## [GIVEN INSTRUCTION]
Everything from the first line of the data through the line with "COL = sc.collection" is to be echoed exactly, minus the pictures.

## [GIVEN INFORMATION]
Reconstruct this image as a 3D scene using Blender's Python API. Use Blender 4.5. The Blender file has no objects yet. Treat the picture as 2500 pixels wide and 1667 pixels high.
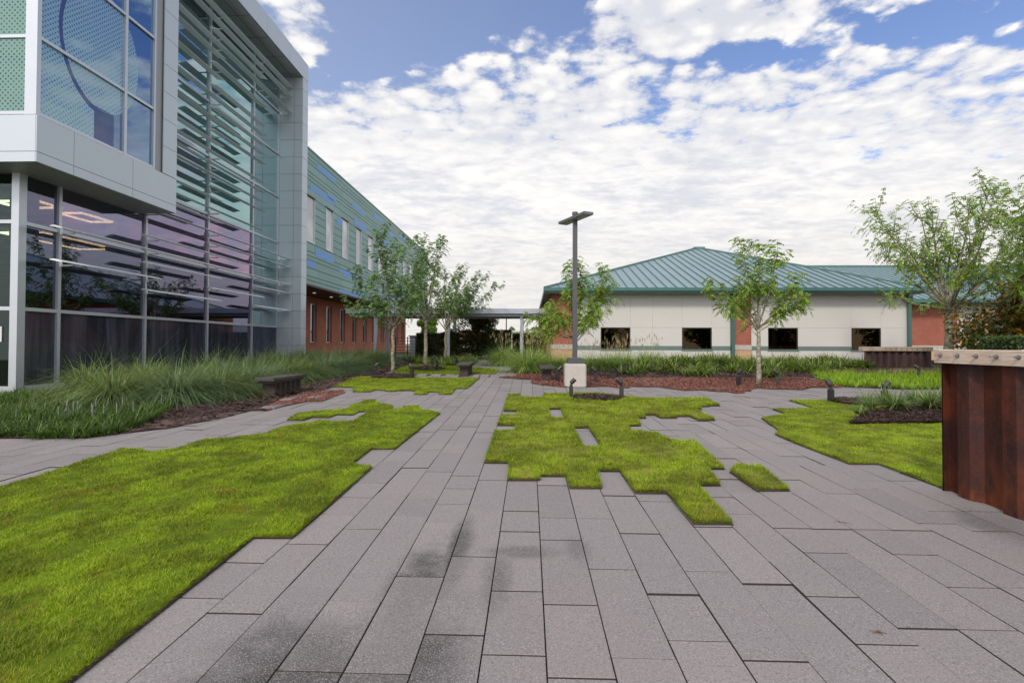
import bpy, bmesh, math, random
import numpy as np
from mathutils import Vector, Matrix, Euler
R_ = math.radians
sc = bpy.context.scene
COL = sc.collection

# ------------------------------------------------------------------ camera, sky, sun, exposure
SL = 0.0218                       # the courtyard rises gently away from the viewer
def gz(y): return SL * min(y, 34.0)
cd = bpy.data.cameras.new('camera'); cam = bpy.data.objects.new('camera', cd); COL.objects.link(cam)
cd.sensor_width = 36; cd.lens = 18.144; cd.clip_end = 6000; cd.clip_start = 0.05; cd.shift_y = -0.0047
m = Matrix.Rotation(R_(1.94), 4, 'Z') @ Matrix.Rotation(R_(90.9), 4, 'X') @ Matrix.Rotation(R_(0.2), 4, 'Z')
cam.matrix_world = Matrix.Translation((0, 0, 1.519)) @ m
sc.camera = cam

SUN_EL, SUN_AZ = 42.0, 205.0      # azimuth clockwise from +Y: behind the viewer, a little to the left
w = bpy.data.worlds.new('World'); sc.world = w; w.use_nodes = True
nt = w.node_tree; nt.nodes.clear()
def N(t, **kw):
    n = nt.nodes.new(t)
    for k, v in kw.items(): setattr(n, k, v)
    return n
def L(a, b): nt.links.new(a, b)
def mth(op, a, b=None, c=None, clamp=False):
    n = N('ShaderNodeMath', operation=op, use_clamp=clamp)
    for i, v in enumerate((a, b, c)):
        if v is None: continue
        if isinstance(v, (int, float)): n.inputs[i].default_value = v
        else: L(v, n.inputs[i])
    return n.outputs[0]
def mixc(f, a, b):
    n = N('ShaderNodeMix', data_type='RGBA')
    for i, v in ((0, f), (6, a), (7, b)):
        if isinstance(v, (int, float)): n.inputs[i].default_value = v
        elif isinstance(v, tuple): n.inputs[i].default_value = (*v, 1)
        else: L(v, n.inputs[i])
    return n.outputs[2]
def smooth(v, lo, hi, a=0.0, b=1.0):
    n = N('ShaderNodeMapRange', interpolation_type='SMOOTHSTEP')
    L(v, n.inputs[0]); n.inputs[1].default_value = lo; n.inputs[2].default_value = hi
    n.inputs[3].default_value = a; n.inputs[4].default_value = b
    return n.outputs[0]
sky = N('ShaderNodeTexSky', sky_type='NISHITA', sun_disc=False)
sky.sun_elevation = R_(SUN_EL); sky.sun_rotation = R_(SUN_AZ); sky.altitude = 50; sky.air_density = 1.0; sky.dust_density = 0.6; sky.ozone_density = 2.0
tc = N('ShaderNodeTexCoord'); sp = N('ShaderNodeSeparateXYZ'); L(tc.outputs['Generated'], sp.inputs[0])
X, Y, Z = sp.outputs
Zc = mth('ADD', mth('MAXIMUM', Z, 0.0), 0.10)
px = mth('DIVIDE', X, Zc); py = mth('DIVIDE', Y, Zc)
cv = N('ShaderNodeCombineXYZ'); L(px, cv.inputs[0]); L(py, cv.inputs[1])
def noise(scale, detail, rough, vec=None, dist=0.0):
    n = N('ShaderNodeTexNoise'); L(vec or cv.outputs[0], n.inputs['Vector'])
    n.inputs['Scale'].default_value = scale; n.inputs['Detail'].default_value = detail
    n.inputs['Roughness'].default_value = rough; n.inputs['Distortion'].default_value = dist
    return n.outputs['Fac']
big = noise(1.7, 3, 0.5); cell = noise(9.0, 7, 0.58, None, 0.15); fine = noise(30, 6, 0.70)
vo = N('ShaderNodeTexVoronoi', feature='SMOOTH_F1'); vo.inputs['Scale'].default_value = 12.0; vo.inputs['Smoothness'].default_value = 0.6
wv = N('ShaderNodeVectorMath', operation='ADD'); L(cv.outputs[0], wv.inputs[0])
wn = N('ShaderNodeTexNoise'); L(cv.outputs[0], wn.inputs['Vector']); wn.inputs['Scale'].default_value = 7; wn.inputs['Detail'].default_value = 4
ws = N('ShaderNodeVectorMath', operation='SCALE'); L(wn.outputs['Color'], ws.inputs[0]); ws.inputs['Scale'].default_value = 0.16
L(ws.outputs[0], wv.inputs[1]); L(wv.outputs[0], vo.inputs['Vector'])
puff = mth('SUBTRACT', 0.75, vo.outputs['Distance'])
def blob(cx, cy, sx, sy):
    a = mth('DIVIDE', mth('SUBTRACT', px, cx), sx); b = mth('DIVIDE', mth('SUBTRACT', py, cy), sy)
    return smooth(mth('ADD', mth('MULTIPLY', a, a), mth('MULTIPLY', b, b)), 0.0, 1.0, 1.0, 0.0)
# open blue: a wedge left of centre, a streak upper right; cloud bank upper left
edge = mth('ADD', mth('SUBTRACT', py, 1.58), mth('MAXIMUM', mth('MULTIPLY', mth('ADD', px, 0.38), 0.57), 0.0))
wedge = mth('MULTIPLY', smooth(edge, -0.16, 0.07, 1.0, 0.0), smooth(py, 0.75, 1.05))
wedge = mth('SUBTRACT', wedge, mth('MULTIPLY', blob(-0.70, 1.28, 0.27, 0.26), 1.7))
wedge = mth('MAXIMUM', wedge, 0.0)
streak = mth('ADD', blob(0.66, 1.47, 0.24, 0.10), mth('MULTIPLY', mth('ADD', blob(1.0, 1.34, 0.30, 0.12), blob(1.28, 1.24, 0.25, 0.10)), 0.9))
gaps = mth('MULTIPLY', blob(0.75, 1.72, 1.0, 0.34), 0.05)
dens = mth('ADD', mth('MULTIPLY', cell, 1.0), mth('MULTIPLY', puff, 0.95))
dens = mth('ADD', dens, mth('MULTIPLY', mth('SUBTRACT', fine, 0.5), 0.75))
dens = mth('ADD', dens, mth('MULTIPLY', mth('SUBTRACT', big, 0.5), 0.45))
dens = mth('ADD', dens, smooth(py, 1.55, 2.6, 0.0, 0.55))
dens = mth('SUBTRACT', dens, mth('MULTIPLY', wedge, 1.0))
dens = mth('ADD', dens, smooth(py, 0.35, 1.0, 0.5, 0.0))
dens = mth('ADD', dens, mth('MULTIPLY', blob(0.40, 1.30, 0.30, 0.22), 0.45))
dens = mth('ADD', dens, mth('MULTIPLY', smooth(mth('ADD', py, mth('MULTIPLY', px, 0.12)), 1.45, 1.75), 0.22))
dens = mth('SUBTRACT', dens, mth('MULTIPLY', streak, 0.46))
dens = mth('SUBTRACT', dens, gaps)
cov = smooth(dens, 0.50, 0.95)
# cloud tone: bright bodies, faint lilac-grey undersides, streaks farther off, cream at the horizon
sv = N('ShaderNodeMapping'); L(cv.outputs[0], sv.inputs[0]); sv.inputs['Scale'].default_value = (0.7, 1.0, 1)
far_ = smooth(py, 1.40, 2.3)
tone = mth('ADD', mth('MULTIPLY', noise(3.0, 5, 0.6, sv.outputs[0], 0.6), 0.85), mth('MULTIPLY', cell, 0.15))
mott = noise(13.0, 5, 0.62, sv.outputs[0], 0.3)
near_tone = smooth(mth('ADD', mth('MULTIPLY', puff, 0.5), mth('MULTIPLY', cell, 0.6)), 0.35, 0.66)
tmix = N('ShaderNodeMix', data_type='FLOAT'); L(far_, tmix.inputs[0]); L(near_tone, tmix.inputs[2]); L(smooth(mth('ADD', mth('MULTIPLY', tone, 0.62), mth('MULTIPLY', mott, 0.38)), 0.36, 0.60), tmix.inputs[3])
body = mixc(tmix.outputs[0], (0.695, 0.71, 0.775), (0.985, 0.965, 0.94))
body = mixc(smooth(Z, 0.02, 0.30, 0.70, 0.0), body, (0.80, 0.765, 0.715))
hs = N('ShaderNodeHueSaturation'); L(sky.outputs[0], hs.inputs['Color']); hs.inputs['Saturation'].default_value = 1.04; hs.inputs['Value'].default_value = 1.75; hs.inputs['Hue'].default_value = 0.512
pale = mixc(mth('MULTIPLY', smooth(px, -0.9, 0.7, 1.0, 0.0), 0.42), hs.outputs[0], (4.6, 5.3, 6.8))
k10 = N('ShaderNodeVectorMath', operation='SCALE'); L(body, k10.inputs[0]); k10.inputs['Scale'].default_value = 10.0
bg = N('ShaderNodeBackground'); bg.inputs['Strength'].default_value = 0.1
aur = N('ShaderNodeVectorMath', operation='DOT_PRODUCT'); L(tc.outputs['Generated'], aur.inputs[0])
_az, _el = R_(SUN_AZ), R_(SUN_EL); aur.inputs[1].default_value = (math.sin(_az) * math.cos(_el), math.cos(_az) * math.cos(_el), math.sin(_el))
glow = smooth(aur.outputs['Value'], 0.25, 1.0, 1.0, 2.0)       # cloud near the sun is brighter
lit = N('ShaderNodeVectorMath', operation='SCALE'); L(k10.outputs[0], lit.inputs[0]); L(glow, lit.inputs['Scale'])
L(mixc(cov, pale, lit.outputs[0]), bg.inputs['Color'])
wo = N('ShaderNodeOutputWorld'); L(bg.outputs[0], wo.inputs['Surface'])

sd = bpy.data.lights.new('sun', 'SUN'); sun = bpy.data.objects.new('sun', sd); COL.objects.link(sun)
sd.energy = 2.2; sd.angle = R_(8); sd.color = (1.0, 0.88, 0.73)
az, el = R_(SUN_AZ), R_(SUN_EL)
sdir = Vector((math.sin(az) * math.cos(el), math.cos(az) * math.cos(el), math.sin(el)))
sun.rotation_euler = (-sdir).to_track_quat('-Z', 'Y').to_euler()
sc.view_settings.view_transform = 'Standard'; sc.view_settings.look = 'None'
sc.view_settings.exposure = 0.08; sc.view_settings.gamma = 1.0

# ------------------------------------------------------------------ materials
MATS = {}
class MT:
    """A tiny node-tree helper for one material."""
    def __init__(s, name, rough=0.7, metal=0.0, spec=0.5):
        s.m = bpy.data.materials.new(name); s.m.use_nodes = True; MATS[name] = s.m
        s.t = s.m.node_tree; s.b = s.t.nodes['Principled BSDF']; s.out = s.t.nodes['Material Output']
        s.b.inputs['Roughness'].default_value = rough; s.b.inputs['Metallic'].default_value = metal
        s.b.inputs['Specular IOR Level'].default_value = spec
    def n(s, ty, **kw):
        q = s.t.nodes.new(ty)
        for k, v in kw.items(): setattr(q, k, v)
        return q
    def l(s, a, b): s.t.links.new(a, b)
    def setin(s, sock, v):
        if isinstance(v, (int, float)): sock.default_value = v
        elif isinstance(v, tuple): sock.default_value = (*v, 1) if len(v) == 3 and sock.type == 'RGBA' else v
        else: s.l(v, sock)
    def coord(s, scale=(1, 1, 1)):
        tc = s.n('ShaderNodeTexCoord'); mp = s.n('ShaderNodeMapping'); s.l(tc.outputs['Object'], mp.inputs[0]); mp.inputs['Scale'].default_value = scale
        return mp.outputs[0]
    def noise(s, scale, detail=4, rough=0.55, vec=None, dist=0):
        q = s.n('ShaderNodeTexNoise'); s.l(vec if vec is not None else s.coord(), q.inputs['Vector'])
        q.inputs['Scale'].default_value = scale; q.inputs['Detail'].default_value = detail; q.inputs['Roughness'].default_value = rough; q.inputs['Distortion'].default_value = dist
        return q.outputs['Fac']
    def island(s):
        return s.n('ShaderNodeNewGeometry').outputs['Random Per Island']
    def mix(s, f, a, b, mode='MIX'):
        q = s.n('ShaderNodeMix', data_type='RGBA', blend_type=mode)
        s.setin(q.inputs[0], f); s.setin(q.inputs[6], a); s.setin(q.inputs[7], b); return q.outputs[2]
    def ramp(s, f, stops):
        q = s.n('ShaderNodeValToRGB'); s.l(f, q.inputs[0]); e = q.color_ramp.elements
        while len(e) < len(stops): e.new(0.5)
        for i, (p, c) in enumerate(stops): e[i].position = p; e[i].color = (*c, 1)
        return q.outputs[0]
    def mr(s, v, lo, hi, a=0.0, b=1.0):
        q = s.n('ShaderNodeMapRange', interpolation_type='SMOOTHSTEP'); s.l(v, q.inputs[0])
        for i, x in enumerate((lo, hi, a, b)): q.inputs[i + 1].default_value = x
        return q.outputs[0]
    def math(s, op, a, b=0.0):
        q = s.n('ShaderNodeMath', operation=op); s.setin(q.inputs[0], a); s.setin(q.inputs[1], b); return q.outputs[0]
    def col(s, v): s.setin(s.b.inputs['Base Color'], v); return s
    def bump(s, h, strength=0.3, dist=0.01):
        q = s.n('ShaderNodeBump'); s.l(h, q.inputs['Height']); q.inputs['Strength'].default_value = strength; q.inputs['Distance'].default_value = dist
        s.l(q.outputs[0], s.b.inputs['Normal']); return s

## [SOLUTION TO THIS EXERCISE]
Reconstruct this image as a 3D scene using Blender's Python API. Use Blender 4.5. The Blender file has no objects yet. Treat the picture as 2500 pixels wide and 1667 pixels high.
import bpy, bmesh, math, random
import numpy as np
from mathutils import Vector, Matrix, Euler
R_ = math.radians
sc = bpy.context.scene
COL = sc.collection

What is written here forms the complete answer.